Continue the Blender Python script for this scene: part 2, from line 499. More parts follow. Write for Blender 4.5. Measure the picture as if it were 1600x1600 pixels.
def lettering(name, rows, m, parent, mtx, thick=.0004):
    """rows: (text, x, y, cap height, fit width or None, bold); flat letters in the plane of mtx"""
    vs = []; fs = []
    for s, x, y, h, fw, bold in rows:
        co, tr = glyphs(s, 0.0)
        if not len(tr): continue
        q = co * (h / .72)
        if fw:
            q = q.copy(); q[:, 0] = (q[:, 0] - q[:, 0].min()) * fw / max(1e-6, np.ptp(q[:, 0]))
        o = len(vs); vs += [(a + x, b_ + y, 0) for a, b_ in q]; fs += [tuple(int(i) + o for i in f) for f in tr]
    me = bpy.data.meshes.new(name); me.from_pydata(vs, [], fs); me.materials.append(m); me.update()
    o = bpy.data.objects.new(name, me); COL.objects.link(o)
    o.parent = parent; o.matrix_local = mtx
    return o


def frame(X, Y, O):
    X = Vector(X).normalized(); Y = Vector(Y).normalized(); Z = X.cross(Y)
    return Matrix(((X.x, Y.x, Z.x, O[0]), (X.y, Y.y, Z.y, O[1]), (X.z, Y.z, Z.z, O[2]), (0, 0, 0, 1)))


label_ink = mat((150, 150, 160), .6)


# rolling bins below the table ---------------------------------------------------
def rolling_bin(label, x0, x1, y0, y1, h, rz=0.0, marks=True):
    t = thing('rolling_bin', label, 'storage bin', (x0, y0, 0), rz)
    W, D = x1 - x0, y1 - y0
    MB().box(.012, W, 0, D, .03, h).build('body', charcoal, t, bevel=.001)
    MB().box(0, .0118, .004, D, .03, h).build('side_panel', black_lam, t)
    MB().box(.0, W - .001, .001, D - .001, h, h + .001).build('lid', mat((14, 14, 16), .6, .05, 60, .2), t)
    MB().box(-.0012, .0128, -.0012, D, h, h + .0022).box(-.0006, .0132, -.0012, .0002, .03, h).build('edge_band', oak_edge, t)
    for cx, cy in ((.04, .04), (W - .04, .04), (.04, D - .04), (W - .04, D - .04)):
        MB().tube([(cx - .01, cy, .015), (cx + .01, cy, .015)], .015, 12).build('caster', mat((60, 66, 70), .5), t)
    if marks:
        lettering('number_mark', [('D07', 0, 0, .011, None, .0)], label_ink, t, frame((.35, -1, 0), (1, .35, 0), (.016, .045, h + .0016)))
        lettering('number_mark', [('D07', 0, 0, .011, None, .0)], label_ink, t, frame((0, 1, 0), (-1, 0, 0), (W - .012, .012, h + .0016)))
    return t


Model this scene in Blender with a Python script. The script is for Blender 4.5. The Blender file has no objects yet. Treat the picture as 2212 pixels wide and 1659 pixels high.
--------
§ THE TASK
Copy out every line of the listing that includes the string "Python".

§ TASK SOLUTION
Continue the Blender Python script for this scene: part 2, from line 499. More parts follow. Write for Blender 4.5. Measure the picture as if it were 1600x1600 pixels.
Model this scene in Blender with a Python script. The script is for Blender 4.5. The Blender file has no objects yet. Treat the picture as 2212 pixels wide and 1659 pixels high.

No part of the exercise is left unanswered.